Hebrews 12:2 — Fixing our eyes on Jesus, the pioneer and perfecter of faith. For the joy set before him he endured the cross, scorning its shame, and sat down at the right hand of the throne of God.
Some mornings I don’t wake up choosing joy. I wake up choosing survival. The bills are lined up like they own the place. The phone rings. Bad news.
And it has had me thinking a lot about joy lately—how it’s not the same thing as happiness.
Because where I fix my eyes determines what fills my heart.
Happiness comes and goes with the weather of our lives. When good news rolls in, we smile. But when bad news comes, that smile gets slapped clean off.
But joy doesn’t work that way. And I’m so grateful for that. If I think for a minute it does, I just have to remember the cross.
There outside Jerusalem there was blood, dust, and mockery. Jesus is hurting and suffocating with people spitting at Him. And here’s what gets me: He stayed.
He didn’t have to. He could have stepped down and said, “Father, this is not what I signed up for.” Angels would have swooped down to get him off the cross, but He didn’t.
He chose to endure the cross “for the joy set before Him.” That’s how scripture puts it.
There was nothing happy about crucifixion. No comfort or applause. Yet Jesus saw joy on the horizon. You see, joy is not tied to what’s happening around you or to you; it’s anchored to what God is doing beyond you and through you.
The cross was agony, but it wasn’t pointless. Jesus endured because He knew the story didn’t end with a grave. No, Jesus saw redemption. He saw us brought home.
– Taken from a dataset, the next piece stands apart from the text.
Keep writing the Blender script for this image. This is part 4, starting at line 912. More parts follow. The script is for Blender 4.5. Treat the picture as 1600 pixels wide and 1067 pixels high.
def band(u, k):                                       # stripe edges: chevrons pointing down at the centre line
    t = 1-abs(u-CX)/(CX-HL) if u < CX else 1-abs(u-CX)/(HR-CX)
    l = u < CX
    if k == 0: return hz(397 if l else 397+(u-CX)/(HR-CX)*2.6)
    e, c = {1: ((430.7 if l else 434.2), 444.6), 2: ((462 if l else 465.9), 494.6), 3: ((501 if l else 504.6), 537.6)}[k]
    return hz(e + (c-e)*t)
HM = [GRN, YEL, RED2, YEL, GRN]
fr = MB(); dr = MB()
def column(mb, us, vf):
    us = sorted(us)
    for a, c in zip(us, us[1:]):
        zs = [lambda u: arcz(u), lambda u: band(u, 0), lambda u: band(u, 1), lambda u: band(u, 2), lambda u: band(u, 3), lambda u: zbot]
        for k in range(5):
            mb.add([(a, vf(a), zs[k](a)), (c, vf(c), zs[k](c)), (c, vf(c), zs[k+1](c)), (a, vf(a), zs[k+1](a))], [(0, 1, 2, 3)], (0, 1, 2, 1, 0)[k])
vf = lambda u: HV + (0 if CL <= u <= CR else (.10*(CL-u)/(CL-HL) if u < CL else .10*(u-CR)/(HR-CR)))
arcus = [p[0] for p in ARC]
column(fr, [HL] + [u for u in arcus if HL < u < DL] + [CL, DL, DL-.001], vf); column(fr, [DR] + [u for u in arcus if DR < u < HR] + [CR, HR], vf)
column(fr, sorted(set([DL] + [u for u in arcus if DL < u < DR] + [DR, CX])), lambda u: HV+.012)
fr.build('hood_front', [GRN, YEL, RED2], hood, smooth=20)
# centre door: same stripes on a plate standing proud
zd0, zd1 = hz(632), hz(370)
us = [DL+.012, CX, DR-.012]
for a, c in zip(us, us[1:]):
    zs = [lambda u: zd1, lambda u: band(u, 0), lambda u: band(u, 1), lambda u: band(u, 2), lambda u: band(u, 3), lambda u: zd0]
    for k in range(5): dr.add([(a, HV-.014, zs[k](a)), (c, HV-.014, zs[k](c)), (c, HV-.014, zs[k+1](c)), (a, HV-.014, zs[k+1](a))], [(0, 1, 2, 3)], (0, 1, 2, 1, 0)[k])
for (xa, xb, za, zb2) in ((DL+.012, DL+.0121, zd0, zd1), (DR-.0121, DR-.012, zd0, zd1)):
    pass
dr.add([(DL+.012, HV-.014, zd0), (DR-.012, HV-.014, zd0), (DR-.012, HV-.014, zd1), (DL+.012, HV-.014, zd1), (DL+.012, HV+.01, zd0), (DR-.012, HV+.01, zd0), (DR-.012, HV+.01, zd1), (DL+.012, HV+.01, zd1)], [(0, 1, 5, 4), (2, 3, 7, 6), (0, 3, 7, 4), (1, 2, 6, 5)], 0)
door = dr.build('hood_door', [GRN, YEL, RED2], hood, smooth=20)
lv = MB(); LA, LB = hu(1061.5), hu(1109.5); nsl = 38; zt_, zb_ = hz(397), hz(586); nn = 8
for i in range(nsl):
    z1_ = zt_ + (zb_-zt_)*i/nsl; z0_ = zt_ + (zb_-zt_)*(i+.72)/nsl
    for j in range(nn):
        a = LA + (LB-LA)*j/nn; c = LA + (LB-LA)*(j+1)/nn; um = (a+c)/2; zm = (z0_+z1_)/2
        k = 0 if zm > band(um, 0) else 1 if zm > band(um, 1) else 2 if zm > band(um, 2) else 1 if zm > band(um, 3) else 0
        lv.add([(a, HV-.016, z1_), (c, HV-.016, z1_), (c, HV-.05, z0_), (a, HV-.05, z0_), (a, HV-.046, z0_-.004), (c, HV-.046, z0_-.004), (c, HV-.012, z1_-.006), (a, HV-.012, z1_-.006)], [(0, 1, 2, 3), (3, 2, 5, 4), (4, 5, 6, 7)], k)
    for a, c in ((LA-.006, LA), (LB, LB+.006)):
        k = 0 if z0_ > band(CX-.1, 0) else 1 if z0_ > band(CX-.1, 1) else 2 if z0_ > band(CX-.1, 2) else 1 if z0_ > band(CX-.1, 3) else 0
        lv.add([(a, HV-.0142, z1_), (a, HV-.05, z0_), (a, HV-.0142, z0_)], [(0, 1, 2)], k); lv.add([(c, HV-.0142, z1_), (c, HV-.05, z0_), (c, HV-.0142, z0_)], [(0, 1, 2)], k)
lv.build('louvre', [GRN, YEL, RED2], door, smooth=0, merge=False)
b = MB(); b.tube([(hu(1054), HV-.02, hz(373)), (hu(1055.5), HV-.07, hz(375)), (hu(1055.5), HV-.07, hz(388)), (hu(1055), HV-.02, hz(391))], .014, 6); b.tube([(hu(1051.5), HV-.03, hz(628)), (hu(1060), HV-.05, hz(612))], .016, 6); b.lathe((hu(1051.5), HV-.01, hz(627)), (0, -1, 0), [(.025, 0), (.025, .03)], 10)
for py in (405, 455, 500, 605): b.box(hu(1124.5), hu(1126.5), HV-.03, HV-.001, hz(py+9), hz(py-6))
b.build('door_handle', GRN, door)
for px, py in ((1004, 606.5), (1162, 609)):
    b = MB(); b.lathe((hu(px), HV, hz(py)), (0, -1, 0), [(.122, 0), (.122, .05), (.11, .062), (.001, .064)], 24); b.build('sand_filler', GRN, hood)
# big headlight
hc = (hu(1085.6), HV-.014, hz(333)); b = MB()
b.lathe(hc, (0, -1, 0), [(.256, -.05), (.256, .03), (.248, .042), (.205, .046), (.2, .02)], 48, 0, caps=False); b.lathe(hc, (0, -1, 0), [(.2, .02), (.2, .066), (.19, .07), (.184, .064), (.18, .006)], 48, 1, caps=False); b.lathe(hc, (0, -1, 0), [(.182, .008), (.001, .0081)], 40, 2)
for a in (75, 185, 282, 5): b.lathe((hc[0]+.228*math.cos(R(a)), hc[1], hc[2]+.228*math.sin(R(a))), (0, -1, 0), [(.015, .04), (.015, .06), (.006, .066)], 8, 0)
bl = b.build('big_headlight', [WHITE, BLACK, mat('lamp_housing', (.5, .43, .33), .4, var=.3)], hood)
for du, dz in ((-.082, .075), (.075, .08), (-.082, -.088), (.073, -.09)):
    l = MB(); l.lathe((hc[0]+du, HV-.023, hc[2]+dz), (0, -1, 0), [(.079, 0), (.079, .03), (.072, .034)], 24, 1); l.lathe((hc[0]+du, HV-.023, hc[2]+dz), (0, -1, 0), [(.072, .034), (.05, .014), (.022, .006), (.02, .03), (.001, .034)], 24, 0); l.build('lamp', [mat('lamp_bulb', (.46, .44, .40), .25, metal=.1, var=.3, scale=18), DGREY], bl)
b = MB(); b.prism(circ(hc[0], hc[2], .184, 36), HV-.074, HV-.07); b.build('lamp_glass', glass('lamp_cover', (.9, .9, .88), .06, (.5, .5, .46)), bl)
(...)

If joy was the same as happiness, He could not have carried it with Him to Golgotha. That means joy isn’t fragile. It’s rooted in certainty. It’s rooted in resurrection and the finished work of our Savior.
And if Jesus could hold onto joy, then my hardest days don’t get to steal it from me either. So, when I feel heavy, I lift my eyes to the old rugged cross, and I walk into the day with joy.
I hope you will too.
A MOMENT TO REFLECT
- When you wake up feeling overwhelmed, what do your thoughts naturally fixate on?
- How have you experienced the difference between happiness and joy in your own life?
- What does it practically look like for you to “fix your eyes on Jesus” in a hard moment?
- Where might God be inviting you to trust that He is working beyond what you can see?
- How would your day change if your joy was rooted in what Jesus has already finished?